Years ago, I had a dog named Mickey. She was a great dog. Part lab, part Boxer, she looked like a friendly lab but was fierce, protective, and powerful. When she was young, she didn’t understand how strong she was. I was walking her on her leash along the beach. A large Dalmatian, off leash, came charging up to us aggressively and before I knew what was happening, Mickey had the Dalmatian on his back and her teeth on his throat. She looked up at me as if to say, what now? I pulled her off and the Dalmatian slunk off in canine embarrassment.
This past week Matthew Perry died at 54. This New York Times article said “It seems to have been hard for Perry. “I wanted to be famous so badly,” he told The New York Times in 2002. “You want the attention, you want the bucks, and you want the best seat in the restaurant. I didn’t think what the repercussions would be.”
I pay attention to celebrities with problems with drugs and alcohol because I am a non-celebrity who had a problem with alcohol. There’s nothing yet to indicate that drugs or alcohol played a part in Perry’s death, but I notice. In fact, when I got the news about Perry I was reading an old article about the death of James Gandolfini, another talented artist who struggled with addiction and died young at 51, ten years ago. I remember because we were the same age.
“If a little is good, more is better.” That’s something I heard when I got sober, it was meant as a joke, but I was confused, because I didn’t think it was ironic, I thought it was real. Like, doesn’t everyone think that way?
Why do we chase what we chase? Why do we want what we want? For alcoholics, there’s often a compulsion, a belief that this thing we are chasing will fix everything, it will fill up those ragged empty spaces and make it all ok again. The childhood wounds or bullying, the feelings of not-enough-ness or loneliness.
For artists, there is also the imperative to create what you were born to create, which can be an expression of what is good and important and vital to your identity.
For alcoholic artists, those two drives can get muddled.
Overwork is a compulsion that is generally celebrated. Many excesses are condemned by our culture, buying until you’re in debt, gambling compulsively, disordered eating in all its manifestations, craven grabs for power.
But if you work seventy hours a week you’re a self-starter, a go-getter. I always cringe when I see ads for foodstuff that you can eat quickly at your desk. Like, really, it’s a badge of honor that you can’t step away from your work for twenty minutes to make yourself a sandwich? You’re going to pay lots of money for a packet of food you hardly even have to chew? So you can code more?
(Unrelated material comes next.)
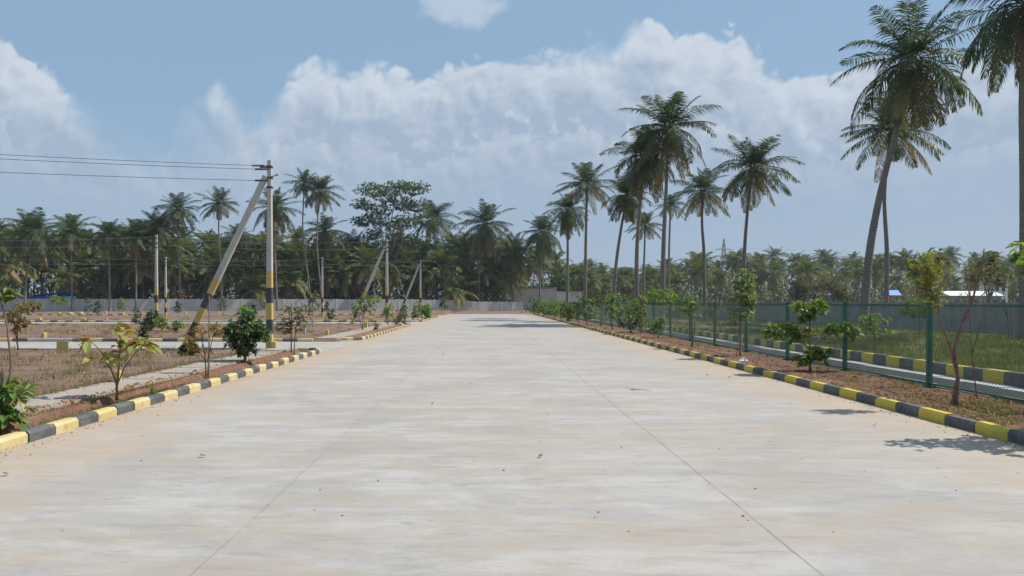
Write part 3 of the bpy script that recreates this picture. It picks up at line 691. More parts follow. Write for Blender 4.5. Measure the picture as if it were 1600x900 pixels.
simple('bright yellow-green leafy shrub right of the slim pole pair', 252, 46, .95, .9, 'leaf_bright', .2, 22, 'shrub', trunk=.15)
simple('green shrub between the slim pole pair and the leaning strut', 277, 46, .75, .8, 'leaf_mid', .2, 18, 'shrub', trunk=.1)
simple('small dark bush in front of the slim pole pair', 235, 47.5, 1.25, .75, 'leaf_dark', .14, 30, 'bush', trunk=.1)
simple('narrow dark bush before the far wall right of the slim pole pair', 278, 90, 2.0, .8, 'leaf_dark', .22, 24, 'bush', trunk=.25)
simple('thin pale sapling before the far wall just right of the leaning strut', 348, 92, 2.6, 1.5, 'leaf_olive', .24, 16, trunk=.4)
simple('small upright bright green plant behind the dense dark bush', 384, 44, 1.6, .8, 'leaf_bright', .4, 10, 'shrub', trunk=.35)
simple('narrow dark bush before the far wall left of the nearest pole', 397, 88, 1.9, .7, 'leaf_dark', .22, 22, 'bush', trunk=.2)
simple('small yellow-topped green sapling between the nearest pole and the lone slim pole', 488, 66, 3.0, 1.5, 'leaf_olive', .24, 24, trunk=.25)
simple('small dark bush right of the lone slim pole', 517, 79, 1.2, 1.0, 'leaf_dark', .22, 24, 'bush', trunk=.1)
simple('tiny dark plant left of the small dark bush near the lone slim pole', 510, 88, 2.0, .7, 'leaf_dark', .22, 16, 'bush', trunk=.35)
simple('flat-topped small tree before the far wall on the far left', 91, 101, 2.9, 3.2, 'leaf_mid', .3, 34, 'tree', trunk=.55)
simple('thin sparse sapling before the far wall, left of the narrow dark one', 136, 95, 2.6, 1.4, 'leaf_olive', .24, 12, trunk=.3)
simple('narrow dark bush before the far wall on the left', 153, 95, 2.1, .9, 'leaf_dark', .24, 22, 'bush', trunk=.15)
simple('leafy sapling before the far wall left of the slim pole pair', 191, 98, 2.6, 1.4, 'leaf_mid', .26, 20, trunk=.3)
simple('low yellow-green shrub on the far left lot before the wall', 30, 72, 1.6, 2.2, 'leaf_orange', .22, 24, 'shrub', trunk=.1)
simple('staked dark stemmed sapling with a wide flat crown on the second kerb island', 566, 46.8, 2.35, 2.1, 'leaf_mid', .17, 46, trunk=.45, lean=.5, stake=(.1, .05, 2.2))
simple('tiny green shrub at the foot of the staked flat-crowned sapling', 587, 48, .5, .5, 'leaf_mid', .12, 14, 'shrub', trunk=.1)
simple('green sapling in front of the mid-distance strutted pole', 607, 56, 1.75, 1.1, 'leaf_bright', .18, 26, trunk=.35, lean=.1)
simple('sparse low shrub between the mid-distance and farthest strutted poles', 625, 60, 1.3, 1.5, 'leaf_olive', .2, 26, 'shrub', trunk=.1)
simple('dark green narrow bush in front of the farthest strut', 632, 72, 1.6, .7, 'leaf_dark', .2, 24, 'bush', trunk=.1)
simple('dark shrub at the foot of the farthest strutted pole', 652, 74, 2.0, 1.4, 'leaf_mid', .22, 34, 'shrub', trunk=.15)
simple('bright green broad-leaved shrub on the third kerb island', 666, 84, 1.7, 1.8, 'leaf_bright', .4, 20, 'shrub', trunk=.1)
simple('small dark sapling standing alone near the far end of the road', 691, 112, 2.3, 1.3, 'leaf_dark', .28, 22, trunk=.35)
simple('spiky grey-green tuft at the lot edge left of the dense bush', 296, 25, .6, .6, 'leaf_olive', .22, 12, 'shrub', trunk=.05, nl=9)
simple('tiny green weed by the left kerb', 238, 15.0, .22, .25, 'leaf_bright', .08, 7, 'shrub', trunk=.05)

# --- right side row
plant('tree', 'tall sapling at the right edge with bright green leaves, mostly outside the photo', 'tree', (8.5, 10.1, .06),
      [([(0, 0, 0), (.02, 0, .9), (-.05, 0, 1.8), (-.1, 0, 2.6)], .04, .014), ([(0, 0, 1.3), (-.5, 0, 2.0), (-.9, 0, 2.5)], .02, .008)],
      [(-.98, 0, 2.5, .28, .4, .26, 18), (-.5, 0, 2.4, .36, .45, .28, 24), (.1, 0, 2.8, .5, .5, .35, 30), (.6, .1, 2.5, .4, .5, .3, 20), (-.4, -.4, 2.0, .5, .4, .2, 16), (.1, .4, 2.1, .5, .4, .25, 16)], (.13, .07), 'leaf_bright', nleaf=7, stake=None)
plant('tree', 'twisted reddish two-stemmed young tree, one stem nearly bare, one with feathery yellow-green leaves', 'tree', (8.27, 13.0, .05),
      [([(0, 0, 0), (.03, 0, .5), (-.02, 0, 1.0), (.12, .02, 1.5), (.28, 0, 1.85), (.42, 0, 2.35), (.5, 0, 2.8)], .036, .009),
       ([(-.08, 0, 0), (.03, 0, .55), (-.12, 0, 1.1), (-.26, 0, 1.45), (-.34, 0, 1.85), (-.45, .05, 2.2)], .024, .008),
       ([(.28, 0, 1.85), (.2, 0, 2.15), (.16, .0, 2.5)], .014, .005), ([(.28, 0, 1.85), (.6, .05, 2.05), (.75, 0, 2.35)], .012, .004), ([(.42, 0, 2.35), (.66, 0, 2.5), (.8, 0, 2.6)], .01, .004), ([(.12, 0, 1.5), (.3, 0, 1.7), (.42, 0, 1.78)], .009, .004)],
      [(-.5, .05, 2.35, .38, .34, .46, 62), (-.42, 0, 1.88, .3, .2, .16, 12)], (.085, .026), 'leaf_feather', 'bark_red', nleaf=9, per=6, droop=.3)
plant('shrub', 'sparse yellow-green leafy twig top growing against the fence rail right of the twisted young tree', 'shrub', (9.05, 13.6, .05),
      [([(0, 0, 0), (-.1, 0, .9), (-.15, 0, 1.7), (-.1, 0, 2.5)], .012, .004), ([(-.1, 0, .9), (.1, 0, 1.6), (.15, 0, 2.4)], .009, .004)],
      [(-.2, 0, 1.9, .2, .2, .14, 5), (-.1, 0, 2.5, .35, .2, .18, 9), (.1, 0, 2.3, .25, .2, .2, 6)], (.09, .035), 'leaf_olive', 'bark_red', nleaf=5)
plant('sapling', 'broad tiered sapling with large drooping green leaves by the right kerb', 'sapling', (8.45, 19.3, .05),
      [([(0, 0, 0), (0, 0, .5), (.0, 0, 1.2), (.02, 0, 1.8)], .035, .012), ([(0, 0, .6), (-.35, 0, .95), (-.85, 0, 1.15), (-1.15, 0, 1.25)], .02, .008), ([(0, 0, .6), (.35, 0, .9), (.75, .0, 1.12), (1.1, .1, 1.3)], .02, .008),
       ([(0, 0, .25), (.2, -.1, .42), (.45, 0, .5)], .015, .006), ([(0, 0, .25), (-.2, .05, .4), (-.28, 0, .5)], .015, .006), ([(0, 0, 1.45), (-.2, 0, 1.65), (-.35, 0, 1.75)], .012, .006), ([(0, 0, 1.45), (.25, 0, 1.65), (.42, 0, 1.75)], .012, .006)],
      [(0, 0, 1.72, .46, .42, .14, 24), (-.05, 0, 1.45, .2, .25, .14, 8), (-.72, 0, 1.12, .48, .35, .14, 24), (.82, 0, 1.12, .46, .35, .14, 22), (.22, 0, .48, .38, .32, .14, 16), (-.14, 0, .36, .2, .25, .12, 8), (-.35, 0, .92, .2, .25, .12, 6), (.02, .3, 1.05, .3, .3, .14, 6)],
      (.21, .11), 'leaf_mid', nleaf=7, droop=.35)
plant('sapling', 'tall slender sapling with a bright green hanging crown by the right kerb', 'sapling', (8.5, 24.8, .05),
      [([(0, 0, 0), (.02, 0, .9), (.05, 0, 1.7), (.08, 0, 2.7)], .028, .01), ([(-.12, 0, 0), (-.03, 0, .7), (0, 0, 1.5)], .012, .008)],
      [(.1, 0, 2.6, .42, .4, .42, 46), (.1, 0, 2.1, .48, .4, .3, 40), (.05, 0, 1.5, .52, .4, .28, 26), (.35, 0, 1.9, .22, .2, .2, 8), (-.2, 0, 1.15, .15, .2, .15, 4)], (.15, .06), 'leaf_mid', nleaf=7, droop=.7, var0=.2)
GR = None
simple('staked slim sapling with a thin round crown by the right kerb', 1081, 30.0, 2.1, .95, 'leaf_mid', .13, 30, stake=(.05, .05, 1.6), trunk=.6)
simple('low drooping sapling between the staked sapling and the big bushy one', 1028, 37.2, 1.15, .8, 'leaf_mid', .17, 18, trunk=.25)
simple('big bushy bright green plant by the right kerb', 986, 43.6, 2.4, 2.2, 'leaf_mid', .2, 74, 'bush', trunk=.1, lean=.2)
simple('thin upright sapling just right of the big bushy plant', 1001, 41, 1.9, .7, 'leaf_mid', .15, 16, trunk=.5)
simple('tall pale green sapling just left of the big bushy plant', 957, 49.5, 2.5, 1.5, 'leaf_bright', .2, 44, trunk=.25)
simple('thin dark stemmed sapling in the middle of the right row', 938, 55.5, 2.8, 1.5, 'leaf_olive', .18, 26, trunk=.5, stake=(.1, 0, 2.4))
simple('mid green bushy sapling left of the thin dark stemmed one', 917, 57.5, 2.3, 1.9, 'leaf_mid', .2, 50, trunk=.2)
simple('small reddish sapling beside the right kerb in the distance', 904, 63, 2.3, 1.0, 'leaf_olive', .2, 16, trunk=.3)
for i, (px, Y, hgt, ww, mt, lab) in enumerate([(890, 70, 1.9, 1.9, 'leaf_mid', 'round green shrub'), (876, 78, 2.0, 2.6, 'leaf_bright', 'wide bright green shrub'), (866, 87, 2.0, 2.0, 'leaf_mid', 'leaning green shrub'),
                     (857, 94, 2.1, 2.4, 'leaf_mid', 'broad mid green shrub'), (849, 101, 2.1, 2.4, 'leaf_bright', 'light green shrub'), (842, 107, 2.2, 2.6, 'leaf_dark', 'dark green shrub'), (835, 113, 2.6, 3.4, 'leaf_dark', 'large dark round bush')]):
    simple(lab+' in the far row by the right kerb, '+['nearest', 'second', 'third', 'fourth', 'fifth', 'sixth', 'farthest'][i]+' of seven', px, Y, hgt, ww, mt, .26, 34, 'shrub', trunk=.08)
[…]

I’ve worked long hours, away from my children, to move forward in a career that ultimately treated me quite badly. The recognition and the financial rewards didn’t show up for me. I bought the lie that if I worked hard I’d get the financial security I wanted. And that has not been my story. And now I’m processing that, unwinding the complicated braid of resentment, regret and guilt.
One day I let Mickey off the leash. The tide was out, and she ran out onto the tide flats. A large seagull watched her coming, and did some seagull calculation about how long it would take a dog to cover the distance. Only Mickey was faster. She was so fast she was like a blur, and she caught the seagull just as it was opening its wings. Dog and seagull rolled over together, and Mickey got back on her feet and looked back at me again, surprised. Like, what now? The seagull took that opportunity to take flight, and Mickey resumed chasing it as the bird lifted off the tide flats to safety.
I’ve been trying to get my fiction traditionally published for decades. To no avail. I keep writing, I’ve written three good novels, one recently. I’ll keep chasing that goal. I’ve accepted that I can be a writer as long as I’m writing, regardless of if I get published. And I take a surprising amount of comfort that I have a small but loyal cadre of readers of this substack, and a ridiculously high open rate for this newsletter. That small fact is like a touchstone that I return to often. Some people even pay to read this thing that is available for free.
My book is coming out this winter, it’s about intentional decision making. There are some useful ideas in there, and I hope people will find it helpful. It is getting published, for real, I am getting paid for it. It’s non-fiction, which is something I only started writing a few year ago. I’m excited about it, and about learning about how to market a non-fiction book. But I do find myself looking around and thinking what now?
The BBC included this Perry quote, which was what got me thinking about this.
“In 1986, after moving to Los Angeles, Matthew Perry was convinced fame would wash all his problems away. "I yearned for it more than any other person on the face of the planet," he wrote in his candid memoir last year. “I needed it. It was the only thing that would fix me. I was certain of it."
It’s a kind of brutal creed. There is a thing outside of me that will fix me. And I will need more and more of that thing. Convinced that satiety is just around the corner. Greedy for it. Yearning.
I recognize that. It’s such a persistent, compelling narrative.
But now I wonder if maybe not getting what I thought I wanted was a kind of grace?